• _Exercise task_: Your task is to transcribe the data in full.

• _Data excerpt_:
———
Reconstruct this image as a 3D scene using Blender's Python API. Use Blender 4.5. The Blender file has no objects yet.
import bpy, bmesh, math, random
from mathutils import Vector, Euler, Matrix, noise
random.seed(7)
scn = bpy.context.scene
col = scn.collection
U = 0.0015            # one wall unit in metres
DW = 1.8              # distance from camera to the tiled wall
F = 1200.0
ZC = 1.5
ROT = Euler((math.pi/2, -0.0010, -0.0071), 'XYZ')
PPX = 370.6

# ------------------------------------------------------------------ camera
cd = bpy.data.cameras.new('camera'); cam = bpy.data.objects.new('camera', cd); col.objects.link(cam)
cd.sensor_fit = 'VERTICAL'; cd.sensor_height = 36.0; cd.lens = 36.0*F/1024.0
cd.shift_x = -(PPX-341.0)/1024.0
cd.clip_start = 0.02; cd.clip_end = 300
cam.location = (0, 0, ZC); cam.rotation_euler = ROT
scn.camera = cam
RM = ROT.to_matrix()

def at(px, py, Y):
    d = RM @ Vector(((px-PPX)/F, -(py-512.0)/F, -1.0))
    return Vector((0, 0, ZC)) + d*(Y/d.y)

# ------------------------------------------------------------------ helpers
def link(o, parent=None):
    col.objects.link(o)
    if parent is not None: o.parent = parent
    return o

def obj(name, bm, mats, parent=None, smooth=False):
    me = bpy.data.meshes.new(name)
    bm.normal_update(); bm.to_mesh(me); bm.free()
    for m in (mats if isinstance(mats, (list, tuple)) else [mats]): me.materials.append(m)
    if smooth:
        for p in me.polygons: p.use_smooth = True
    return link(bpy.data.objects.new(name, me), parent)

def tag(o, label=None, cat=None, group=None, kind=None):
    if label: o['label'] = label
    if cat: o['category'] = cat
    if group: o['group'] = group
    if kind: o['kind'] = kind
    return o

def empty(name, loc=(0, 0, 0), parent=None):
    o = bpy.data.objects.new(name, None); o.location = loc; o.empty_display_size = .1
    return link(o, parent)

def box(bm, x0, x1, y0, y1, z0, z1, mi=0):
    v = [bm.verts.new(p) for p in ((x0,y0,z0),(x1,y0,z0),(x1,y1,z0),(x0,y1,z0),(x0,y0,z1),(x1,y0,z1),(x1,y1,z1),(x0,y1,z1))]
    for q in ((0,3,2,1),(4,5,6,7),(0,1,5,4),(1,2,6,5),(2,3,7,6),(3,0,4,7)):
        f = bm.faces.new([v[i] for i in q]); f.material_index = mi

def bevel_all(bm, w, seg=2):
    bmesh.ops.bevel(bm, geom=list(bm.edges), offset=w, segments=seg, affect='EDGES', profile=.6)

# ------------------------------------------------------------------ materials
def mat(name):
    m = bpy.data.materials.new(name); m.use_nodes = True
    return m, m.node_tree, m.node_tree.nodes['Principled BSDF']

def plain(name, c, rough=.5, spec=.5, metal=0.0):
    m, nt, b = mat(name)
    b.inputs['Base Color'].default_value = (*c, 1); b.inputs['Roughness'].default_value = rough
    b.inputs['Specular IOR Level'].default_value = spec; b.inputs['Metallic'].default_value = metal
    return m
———
• _Written solution_:
Reconstruct this image as a 3D scene using Blender's Python API. Use Blender 4.5. The Blender file has no objects yet.
import bpy, bmesh, math, random
from mathutils import Vector, Euler, Matrix, noise
random.seed(7)
scn = bpy.context.scene
col = scn.collection
U = 0.0015            # one wall unit in metres
DW = 1.8              # distance from camera to the tiled wall
F = 1200.0
ZC = 1.5
ROT = Euler((math.pi/2, -0.0010, -0.0071), 'XYZ')
PPX = 370.6

# ------------------------------------------------------------------ camera
cd = bpy.data.cameras.new('camera'); cam = bpy.data.objects.new('camera', cd); col.objects.link(cam)
cd.sensor_fit = 'VERTICAL'; cd.sensor_height = 36.0; cd.lens = 36.0*F/1024.0
cd.shift_x = -(PPX-341.0)/1024.0
cd.clip_start = 0.02; cd.clip_end = 300
cam.location = (0, 0, ZC); cam.rotation_euler = ROT
scn.camera = cam
RM = ROT.to_matrix()

def at(px, py, Y):
    d = RM @ Vector(((px-PPX)/F, -(py-512.0)/F, -1.0))
    return Vector((0, 0, ZC)) + d*(Y/d.y)

# ------------------------------------------------------------------ helpers
def link(o, parent=None):
    col.objects.link(o)
    if parent is not None: o.parent = parent
    return o

def obj(name, bm, mats, parent=None, smooth=False):
    me = bpy.data.meshes.new(name)
    bm.normal_update(); bm.to_mesh(me); bm.free()
    for m in (mats if isinstance(mats, (list, tuple)) else [mats]): me.materials.append(m)
    if smooth:
        for p in me.polygons: p.use_smooth = True
    return link(bpy.data.objects.new(name, me), parent)

def tag(o, label=None, cat=None, group=None, kind=None):
    if label: o['label'] = label
    if cat: o['category'] = cat
    if group: o['group'] = group
    if kind: o['kind'] = kind
    return o

def empty(name, loc=(0, 0, 0), parent=None):
    o = bpy.data.objects.new(name, None); o.location = loc; o.empty_display_size = .1
    return link(o, parent)

def box(bm, x0, x1, y0, y1, z0, z1, mi=0):
    v = [bm.verts.new(p) for p in ((x0,y0,z0),(x1,y0,z0),(x1,y1,z0),(x0,y1,z0),(x0,y0,z1),(x1,y0,z1),(x1,y1,z1),(x0,y1,z1))]
    for q in ((0,3,2,1),(4,5,6,7),(0,1,5,4),(1,2,6,5),(2,3,7,6),(3,0,4,7)):
        f = bm.faces.new([v[i] for i in q]); f.material_index = mi

def bevel_all(bm, w, seg=2):
    bmesh.ops.bevel(bm, geom=list(bm.edges), offset=w, segments=seg, affect='EDGES', profile=.6)

# ------------------------------------------------------------------ materials
def mat(name):
    m = bpy.data.materials.new(name); m.use_nodes = True
    return m, m.node_tree, m.node_tree.nodes['Principled BSDF']

def plain(name, c, rough=.5, spec=.5, metal=0.0):
    m, nt, b = mat(name)
    b.inputs['Base Color'].default_value = (*c, 1); b.inputs['Roughness'].default_value = rough
    b.inputs['Specular IOR Level'].default_value = spec; b.inputs['Metallic'].default_value = metal
    return m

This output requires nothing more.